IKT : Dans ce film, tout ce que l’on voit a réellement existé, ce sont soit mes propres expériences, soit celles de mes amis. Tout est inspiré de faits réels à la base. J’ai même plus ou moins minimisé les faits ! Par exemple, à l’époque, les acteurs jouaient dans 18 ou 19 films sur une même période. J’ai eu peur que les gens croient que j’exagère, alors j’ai édulcoré…
EN : Avez-vous été influencé par des films en particulier ?
IKT : J’ai pu voir beaucoup de films de plusieurs pays, qui m’ont tous plus ou moins influencé.
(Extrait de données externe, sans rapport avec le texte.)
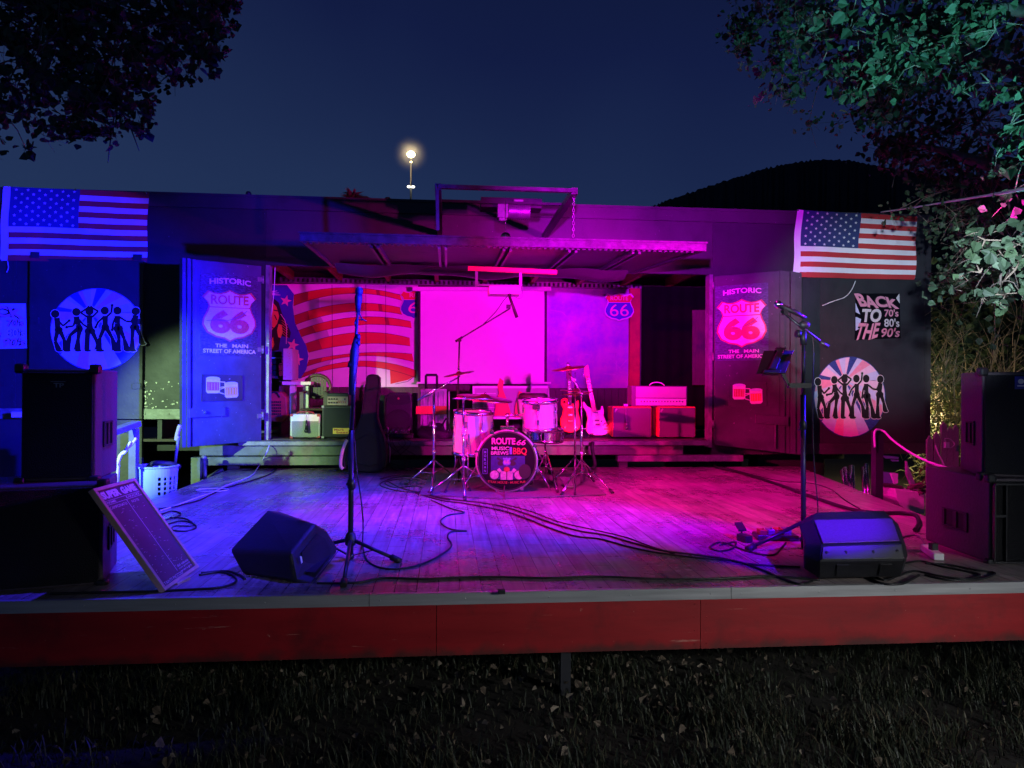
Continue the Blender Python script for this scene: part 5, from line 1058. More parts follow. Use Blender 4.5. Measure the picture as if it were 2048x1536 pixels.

Mais en fait, le plus important et le plus difficile, c’est de savoir s’en échapper pour faire ses propres films.
EN : Quel regard portez-vous sur la génération montante du cinéma coréen ?
IKT : Le cinéma coréen est porté par la jeune génération. Il y a beaucoup de sérénité chez eux, mais aussi beaucoup de classe. J’ai peut-être un souhait à formuler en ce qui les concerne : qu’ils essayent de mettre plus de représentations de notre vie dans les films.
EN : Vous considérez-vous comme un cinéaste du social ?
IKT : Au départ, je faisais des films de série B et même de série C qui ne traitaient pas de la vie des Hommes. Après la guerre de Corée, l’aspect idéologique du conflit m’a fait réfléchir : le fait que la guerre ne fasse que des pertes humaines, que le pays soit sinistré… Alors j’ai réfléchi à la vie et au respect des être humains et j’ai décidé de faire revivre la spécificité coréenne : nos arts, nos traditions…
EN : Dans vos films, on retrouve souvent des personnages qui ne vivent que pour l’art, notamment dans Ivre de femmes et de peinture et dans Beyond the years. Est-ce une situation qui vous est personnelle ou tout simplement qui vous fascine ?
IKT : J’aspire à être comme ces artistes qui ne vivent que pour leur art ! C’est peut-être parce que je n’y arrive pas moi-même que je les mets dans mes films.